Centuries later, David forces Bathsheba to have sex with him and then covers up his sin. As the king, he places her husband Uriah in a dangerous position on the battlefield where he is sure to be killed. Even though the palace covered up for David, God sent the prophet Nathan who said to him, “Why did you despise the word of the Lord by doing what is evil in your eyes? You have made the enemies of the Lord show utter contempt.” (2 Sam. Ch. 12)

David’s confession is recorded in Psalm 51. As he writes the psalm, he truly understands the plight and the strength of Joseph for the first time. David writes, “For I know my transgression and my sin is forever before me; against you, you only I have sinned and done what is evil in your sight.”

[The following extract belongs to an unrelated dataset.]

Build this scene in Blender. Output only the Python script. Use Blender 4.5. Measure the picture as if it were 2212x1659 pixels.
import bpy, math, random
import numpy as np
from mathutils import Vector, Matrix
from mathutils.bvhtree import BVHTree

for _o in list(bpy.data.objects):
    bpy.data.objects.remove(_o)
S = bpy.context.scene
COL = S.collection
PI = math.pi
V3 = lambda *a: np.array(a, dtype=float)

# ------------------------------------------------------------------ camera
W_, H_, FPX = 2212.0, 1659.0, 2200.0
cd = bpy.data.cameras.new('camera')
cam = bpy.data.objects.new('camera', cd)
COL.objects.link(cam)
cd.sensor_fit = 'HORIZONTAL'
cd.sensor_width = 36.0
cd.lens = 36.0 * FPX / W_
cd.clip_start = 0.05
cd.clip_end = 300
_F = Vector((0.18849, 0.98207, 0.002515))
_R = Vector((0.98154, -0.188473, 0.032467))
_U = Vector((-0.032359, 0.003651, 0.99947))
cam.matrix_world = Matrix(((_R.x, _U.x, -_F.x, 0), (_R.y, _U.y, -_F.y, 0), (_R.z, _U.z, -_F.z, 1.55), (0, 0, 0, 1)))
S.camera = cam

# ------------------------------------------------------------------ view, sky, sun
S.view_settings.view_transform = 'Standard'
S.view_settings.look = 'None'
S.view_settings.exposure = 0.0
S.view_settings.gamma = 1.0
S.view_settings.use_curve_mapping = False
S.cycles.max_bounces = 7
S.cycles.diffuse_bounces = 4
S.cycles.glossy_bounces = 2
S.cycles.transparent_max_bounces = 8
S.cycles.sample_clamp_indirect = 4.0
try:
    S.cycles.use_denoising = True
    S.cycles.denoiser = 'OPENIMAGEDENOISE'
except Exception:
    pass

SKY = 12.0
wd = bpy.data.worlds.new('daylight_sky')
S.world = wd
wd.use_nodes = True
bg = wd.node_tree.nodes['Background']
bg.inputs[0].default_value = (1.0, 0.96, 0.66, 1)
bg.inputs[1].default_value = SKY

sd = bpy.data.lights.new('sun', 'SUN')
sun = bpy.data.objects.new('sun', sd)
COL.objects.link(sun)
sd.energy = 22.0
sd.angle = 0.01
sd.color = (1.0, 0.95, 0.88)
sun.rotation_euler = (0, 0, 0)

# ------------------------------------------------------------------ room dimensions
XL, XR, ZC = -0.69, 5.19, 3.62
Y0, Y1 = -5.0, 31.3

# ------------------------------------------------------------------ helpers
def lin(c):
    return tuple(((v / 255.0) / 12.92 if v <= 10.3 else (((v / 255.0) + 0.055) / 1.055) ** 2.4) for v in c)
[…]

When church people are involved in sexual sin, many of them tell me that they agreed to have this relationship. They tell me that no one has been hurt and thus, the biblical norms are not valid for them. Others tell me that I should see the good part of their relationship—the care and concern they have for one another. Yet sexual sin is destructive to the people involved. If we have a relationship with God as Joseph and David had, sexual relationships outside of marriage are sinful.

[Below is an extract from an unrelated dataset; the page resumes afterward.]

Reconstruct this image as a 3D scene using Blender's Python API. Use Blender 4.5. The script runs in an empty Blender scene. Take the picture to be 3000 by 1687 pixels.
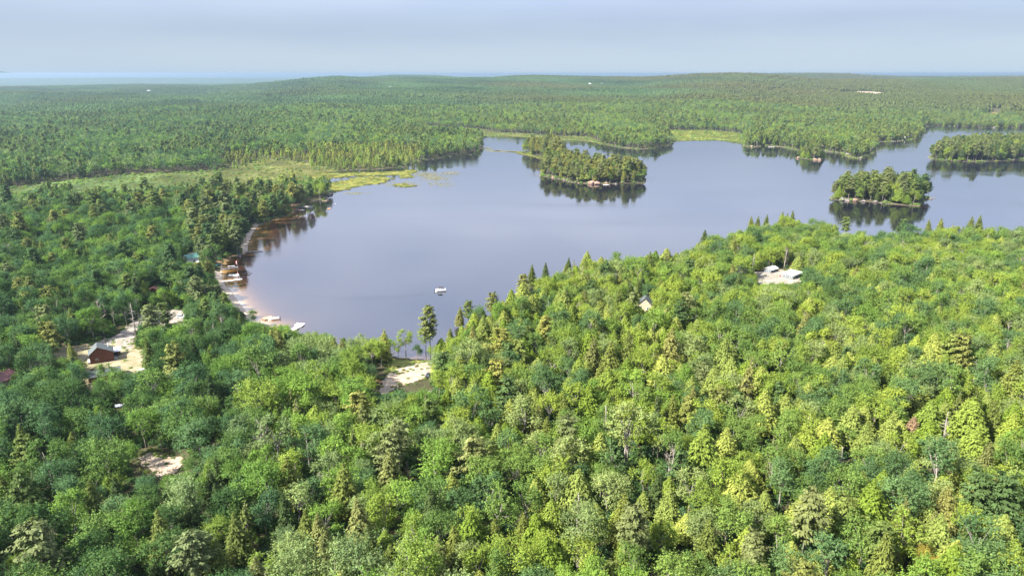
import bpy, math, random
import numpy as np
from mathutils import Vector, Matrix

R = math.radians
rng = np.random.default_rng(7)
random.seed(7)
SC = bpy.context.scene
COL = SC.collection

# ------------------------------------------------------------------ camera
CAM_H = 120.0
F = 2000.0                      # focal length in pixels of a 3000 px wide picture
PITCH = math.atan((843.5 - 215.0) / F)
cam_d = bpy.data.cameras.new('camera')
cam_d.sensor_width = 36.0
cam_d.lens = 36.0 * F / 3000.0
cam_d.clip_start = 1.0
cam_d.clip_end = 200000.0
cam = bpy.data.objects.new('camera', cam_d)
COL.objects.link(cam)
cam.location = (0, 0, CAM_H)
cam.rotation_euler = (math.pi / 2 - PITCH, 0, 0)
SC.camera = cam

# ------------------------------------------------------------------ light
SUN_EL = R(43)
SUN_TO = Vector((-0.90 * math.cos(SUN_EL), -0.436 * math.cos(SUN_EL), math.sin(SUN_EL)))
sun_d = bpy.data.lights.new('sun', 'SUN')
sun_d.energy = 4.3
sun_d.angle = R(0.5)
sun_d.color = (1.0, 0.95, 0.86)
sun = bpy.data.objects.new('sun', sun_d)
COL.objects.link(sun)
sun.rotation_euler = SUN_TO.to_track_quat('Z', 'Y').to_euler()
sun.location = (-200, -100, 400)

world = bpy.data.worlds.new('World')
SC.world = world
world.use_nodes = True
wn, wl = world.node_tree.nodes, world.node_tree.links
wn.clear()
w_out = wn.new('ShaderNodeOutputWorld')
w_bg = wn.new('ShaderNodeBackground')
w_bg.inputs['Strength'].default_value = 0.07
sky = wn.new('ShaderNodeTexSky')
sky.sky_type = 'NISHITA'
sky.sun_disc = False
sky.sun_elevation = SUN_EL
sky.sun_rotation = math.atan2(SUN_TO.x, SUN_TO.y)
sky.altitude = 150
sky.air_density = 1.0
sky.dust_density = 1.0
sky.ozone_density = 1.5
# a thin uneven veil of high cloud over the blue
w_tc = wn.new('ShaderNodeTexCoord')
w_map = wn.new('ShaderNodeMapping')
w_map.inputs['Scale'].default_value = (1.0, 1.0, 7.0)
w_map.inputs['Rotation'].default_value = (0.0, 0.12, 0.5)
w_noise = wn.new('ShaderNodeTexNoise')
w_noise.inputs['Scale'].default_value = 1.6
w_noise.inputs['Detail'].default_value = 5.0
w_noise.inputs['Roughness'].default_value = 0.5
w_ramp = wn.new('ShaderNodeMapRange')
w_ramp.inputs['From Min'].default_value = 0.35
w_ramp.inputs['From Max'].default_value = 0.75
w_ramp.inputs['To Min'].default_value = 0.87
w_ramp.inputs['To Max'].default_value = 0.96
w_mix = wn.new('ShaderNodeMixRGB')
w_sep = wn.new('ShaderNodeSeparateXYZ')
w_alt = wn.new('ShaderNodeMapRange')
w_alt.interpolation_type = 'SMOOTHSTEP'
w_alt.inputs['From Min'].default_value = 0.045
w_alt.inputs['From Max'].default_value = 0.21
w_veil = wn.new('ShaderNodeMixRGB')
w_low = wn.new('ShaderNodeMixRGB')
w_low.inputs['Color1'].default_value = (1.42, 1.84, 2.30, 1)
w_low.inputs['Color2'].default_value = (1.15, 1.42, 1.95, 1)
w_la = wn.new('ShaderNodeMapRange')
w_la.interpolation_type = 'SMOOTHSTEP'
w_la.inputs['From Min'].default_value = 0.0
w_la.inputs['From Max'].default_value = 0.07
wl.new(w_sep.outputs['Z'], w_la.inputs['Value'])
wl.new(w_la.outputs['Result'], w_low.inputs['Fac'])
wl.new(w_low.outputs['Color'], w_veil.inputs['Color1'])
w_n2 = wn.new('ShaderNodeTexNoise')
w_n2.inputs['Scale'].default_value = 2.6
w_n2.inputs['Detail'].default_value = 3.0
w_m2 = wn.new('ShaderNodeMapping')
w_m2.inputs['Scale'].default_value = (1.0, 1.0, 3.0)
wl.new(w_tc.outputs['Generated'], w_m2.inputs['Vector'])
wl.new(w_m2.outputs['Vector'], w_n2.inputs['Vector'])
w_r2 = wn.new('ShaderNodeMapRange')
w_r2.inputs['From Min'].default_value = 0.35
w_r2.inputs['From Max'].default_value = 0.65
wl.new(w_n2.outputs['Fac'], w_r2.inputs['Value'])
w_hi = wn.new('ShaderNodeMixRGB')
w_hi.inputs['Color1'].default_value = (2.75, 3.2, 4.5, 1)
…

Because we have gone so far from the biblical norms, it will take us decades if not centuries to come back to original statements of the Bible. For many people in the church, statements such as “Marriage should be honored by all, and the marriage bed kept pure, for God will judge the adulterer and all the sexually immoral” in Hebrews 13 appear ancient and irrelevant to modern life. Once we have return to proclaiming what the Lord requires of us in our churches and our society, we will experience the fullness of God’s riches again in our individual lives, our families, and in our societies.